Deshalb herzlichen Dank an alle Richterinnen und Richter, die sich zu diesem beispiellosen Einsatz bereiterklärt haben!

(Beifall von den GRÜNEN und der CDU)

Das kann man von der AfD nicht behaupten.

(Dr. Hartmut Beucker [AfD]: Aha? Ich helfe Ihnen mal!)

– Sie könnten sich an den Richterinnen und Richtern ein Beispiel nehmen. Keineswegs reißt das, wie Sie sagen, ein Loch in die Richterschaft. Denn vielmehr verstärken wir das Personal dort, wo es dringender gebraucht wird. Ohne staatsanwaltschaftliche Ermittlungen kommt es gar nicht zu gerichtlichen Verfahren. Deshalb ist es genau so notwendig, aber auch hinreichend.

Wir als regierungstragende Fraktionen haben bereits einiges auf den Weg gebracht, um dem Fachkräftemangel auch in der Justiz entgegenzuwirken.

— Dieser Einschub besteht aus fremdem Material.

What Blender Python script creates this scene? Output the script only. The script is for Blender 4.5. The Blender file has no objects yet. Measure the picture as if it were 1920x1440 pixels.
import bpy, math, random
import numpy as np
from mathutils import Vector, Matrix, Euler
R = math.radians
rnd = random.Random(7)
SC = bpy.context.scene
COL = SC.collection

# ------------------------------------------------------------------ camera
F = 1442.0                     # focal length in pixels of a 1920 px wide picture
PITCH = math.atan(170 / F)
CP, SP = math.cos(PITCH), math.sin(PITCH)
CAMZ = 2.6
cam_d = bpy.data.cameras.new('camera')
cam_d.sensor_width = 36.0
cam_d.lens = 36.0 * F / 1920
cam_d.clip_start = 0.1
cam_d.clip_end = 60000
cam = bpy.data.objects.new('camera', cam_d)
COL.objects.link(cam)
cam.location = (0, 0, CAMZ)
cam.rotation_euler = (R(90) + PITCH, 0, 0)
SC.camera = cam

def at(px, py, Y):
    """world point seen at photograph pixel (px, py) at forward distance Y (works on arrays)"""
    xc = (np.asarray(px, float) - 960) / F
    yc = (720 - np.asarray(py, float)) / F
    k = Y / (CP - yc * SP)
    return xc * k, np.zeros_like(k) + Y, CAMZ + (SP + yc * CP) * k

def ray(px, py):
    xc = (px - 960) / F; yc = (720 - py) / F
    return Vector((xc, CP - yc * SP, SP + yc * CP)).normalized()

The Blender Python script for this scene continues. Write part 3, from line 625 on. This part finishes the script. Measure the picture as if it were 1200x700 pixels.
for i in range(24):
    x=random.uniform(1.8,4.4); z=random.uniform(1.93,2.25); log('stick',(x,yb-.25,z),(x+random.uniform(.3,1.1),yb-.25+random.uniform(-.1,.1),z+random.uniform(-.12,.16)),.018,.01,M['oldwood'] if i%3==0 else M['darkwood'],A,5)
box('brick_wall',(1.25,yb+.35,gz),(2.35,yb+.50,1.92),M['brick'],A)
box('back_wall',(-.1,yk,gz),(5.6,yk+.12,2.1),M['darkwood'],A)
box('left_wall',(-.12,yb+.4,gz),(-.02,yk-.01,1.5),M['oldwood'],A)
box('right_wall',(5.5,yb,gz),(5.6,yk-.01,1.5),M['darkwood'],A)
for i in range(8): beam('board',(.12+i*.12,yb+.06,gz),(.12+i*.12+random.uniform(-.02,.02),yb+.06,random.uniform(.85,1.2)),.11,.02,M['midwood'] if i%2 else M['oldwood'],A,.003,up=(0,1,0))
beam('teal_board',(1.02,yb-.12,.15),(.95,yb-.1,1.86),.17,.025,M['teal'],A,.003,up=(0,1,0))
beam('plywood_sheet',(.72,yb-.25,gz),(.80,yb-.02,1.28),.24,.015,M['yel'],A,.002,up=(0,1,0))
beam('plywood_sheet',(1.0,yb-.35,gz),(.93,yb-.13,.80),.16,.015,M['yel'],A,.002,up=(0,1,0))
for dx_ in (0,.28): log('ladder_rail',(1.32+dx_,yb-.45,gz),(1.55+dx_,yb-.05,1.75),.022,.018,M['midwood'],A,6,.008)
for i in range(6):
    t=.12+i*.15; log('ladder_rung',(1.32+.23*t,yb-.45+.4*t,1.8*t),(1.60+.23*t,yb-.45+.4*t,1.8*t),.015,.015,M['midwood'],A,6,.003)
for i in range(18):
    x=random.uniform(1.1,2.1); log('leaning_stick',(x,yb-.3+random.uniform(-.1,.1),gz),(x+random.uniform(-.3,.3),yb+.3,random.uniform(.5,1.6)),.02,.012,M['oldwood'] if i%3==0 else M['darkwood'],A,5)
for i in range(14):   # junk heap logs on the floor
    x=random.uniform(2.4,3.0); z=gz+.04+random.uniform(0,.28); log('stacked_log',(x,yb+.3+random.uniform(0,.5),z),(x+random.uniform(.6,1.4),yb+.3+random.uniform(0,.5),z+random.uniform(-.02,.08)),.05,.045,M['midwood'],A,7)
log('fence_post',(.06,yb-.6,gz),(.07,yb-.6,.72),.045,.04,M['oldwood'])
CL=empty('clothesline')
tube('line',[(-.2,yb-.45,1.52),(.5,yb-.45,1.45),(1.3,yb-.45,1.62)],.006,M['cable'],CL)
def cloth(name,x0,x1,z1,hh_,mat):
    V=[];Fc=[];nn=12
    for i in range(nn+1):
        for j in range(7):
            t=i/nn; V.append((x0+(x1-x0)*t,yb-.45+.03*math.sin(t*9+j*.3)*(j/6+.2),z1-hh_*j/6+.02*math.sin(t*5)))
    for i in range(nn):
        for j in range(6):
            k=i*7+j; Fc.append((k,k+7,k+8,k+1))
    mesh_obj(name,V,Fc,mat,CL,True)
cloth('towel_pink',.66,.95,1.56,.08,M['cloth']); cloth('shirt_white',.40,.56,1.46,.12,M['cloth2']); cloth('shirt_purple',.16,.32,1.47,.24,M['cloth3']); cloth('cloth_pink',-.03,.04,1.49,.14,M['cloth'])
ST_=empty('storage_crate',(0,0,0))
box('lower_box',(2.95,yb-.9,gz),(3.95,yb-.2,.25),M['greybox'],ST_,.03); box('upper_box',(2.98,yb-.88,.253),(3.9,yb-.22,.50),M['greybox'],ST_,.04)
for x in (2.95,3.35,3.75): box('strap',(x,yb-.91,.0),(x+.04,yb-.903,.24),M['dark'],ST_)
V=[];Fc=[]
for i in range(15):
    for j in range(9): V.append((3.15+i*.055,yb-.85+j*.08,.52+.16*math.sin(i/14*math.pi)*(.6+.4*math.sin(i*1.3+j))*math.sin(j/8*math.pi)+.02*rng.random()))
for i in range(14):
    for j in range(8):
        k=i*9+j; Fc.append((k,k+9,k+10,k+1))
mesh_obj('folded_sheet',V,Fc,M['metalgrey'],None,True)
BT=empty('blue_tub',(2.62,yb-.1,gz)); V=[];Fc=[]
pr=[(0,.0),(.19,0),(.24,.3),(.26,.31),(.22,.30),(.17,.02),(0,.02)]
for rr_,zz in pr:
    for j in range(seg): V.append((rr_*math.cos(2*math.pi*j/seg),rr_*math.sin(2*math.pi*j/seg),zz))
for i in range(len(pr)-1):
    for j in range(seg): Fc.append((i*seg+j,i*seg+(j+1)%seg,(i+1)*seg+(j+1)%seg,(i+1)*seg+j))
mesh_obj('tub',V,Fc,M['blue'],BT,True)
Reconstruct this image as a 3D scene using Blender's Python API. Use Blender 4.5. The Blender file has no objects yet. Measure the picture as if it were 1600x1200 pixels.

Die Landesregierung hat eine groß angelegte Imagekampagne auf den Weg gebracht. Die Ausbildungsoffensive wurde genannt. Kürzlich wurde auch bei den Voraussetzungen für den staatsanwaltschaftlichen Dienst die Examensnote leicht gesenkt, um befähigte, motivierte Volljuristinnen und Volljuristen für die Staatsanwaltschaft zu gewinnen.

Wir alle wissen, dass gegen Fachkräftemangel auch Zuwanderung hilft. Was die AfD davon hält, ist hinlänglich bekannt, und an einer echten Problemlösung ist die AfD nicht interessiert.

(Beifall von den GRÜNEN und Ina Blumenthal [SPD])

Ich habe jedoch einen Vorschlag, wie die AfD sofort dazu beitragen könnte, die Justiz zu entlasten. Sie könnte nämlich in ihrem Umfeld dafür sorgen, dass rechtsextremistische Straftaten zurückgehen. Das würde die Justiz wirklich entlasten. Allein 3.549 rechtsextremistische Straftaten im letzten Jahr sind eine erhebliche Belastung für die Justiz.

(Beifall von den GRÜNEN)

Festzuhalten ist, dass die AfD hier ihre Empörungsstrategie auffahren will, auch in anderen Bereichen, in denen Zuwanderung auch hilft. Das ist beschämend. Wie aufrichtig die Achtung des Rechtsstaats bei der AfD ist, zeigt sich daran, dass sie ihn nur in Anspruch nimmt, wenn es ihren eigenen populistischen, demokratiefeindlichen Bestrebungen nützt. Die Antwort kennen wir. Der AfD nützt es nicht. Und wir Demokratinnen und Demokraten stärken gemeinsam den Rechtsstaat. – Vielen Dank.